Molto di quello che si sente correntemente dire riguardo alle strategie obbligazionarie absolute return è focalizzato su un singolo scenario: mitigare il rischio di tasso in caso di possibili rialzi da parte delle banche centrali. Ma questo è soltanto uno degli aspetti, e nemmeno il più importante, di queste strategie, ed un fondo che mira a fare soltanto questo fallirà miseramente in molte altre situazioni.
Al contrario, è sempre bene ricordare alcune considerazioni basilari:
- L’unica vera asset class che fornisce protezione sotto forma di rendimenti negativamente correlati nei momenti di stress dei mercati azionari sono i titoli di stato dei paesi “sicuri” (o in alternativa la liquidità).
- Un fondo obbligazionario che “compra un po’ di tutto, comprese azioni ed altro come nei fondi flessibili” può essere un buon fondo unconstrained, ma questo non lo rende automaticamente absolute return: potrà certamente ottenere un alpha rispetto ad un benchmark prefissato, ma sarà sempre “direzionale”. Per essere veramente absolute return occorre un approccio più olistico ed, ovviamente, skills che non tutti i gestori hanno.
- Nemmeno dire che un fondo ha un obiettivo di rendimento slegato dall’andamento dei mercati obbligazionari (ad esempio: Euribor + 500 bp) è sufficiente.

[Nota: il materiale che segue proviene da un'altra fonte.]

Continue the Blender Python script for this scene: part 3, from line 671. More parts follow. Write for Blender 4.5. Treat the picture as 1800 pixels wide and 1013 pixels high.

Questo perché potrebbe necessitare di tolleranze al rischio molto diverse per raggiungere questo obiettivo in differenti situazioni di mercato. Poiché un vero fondo absolute return è focalizzato sulla successione dei rendimenti, e non sul semplice risultato, non dovrebbe assumere maggiori rischi per raggiungere un obiettivo di performance a tutti i costi.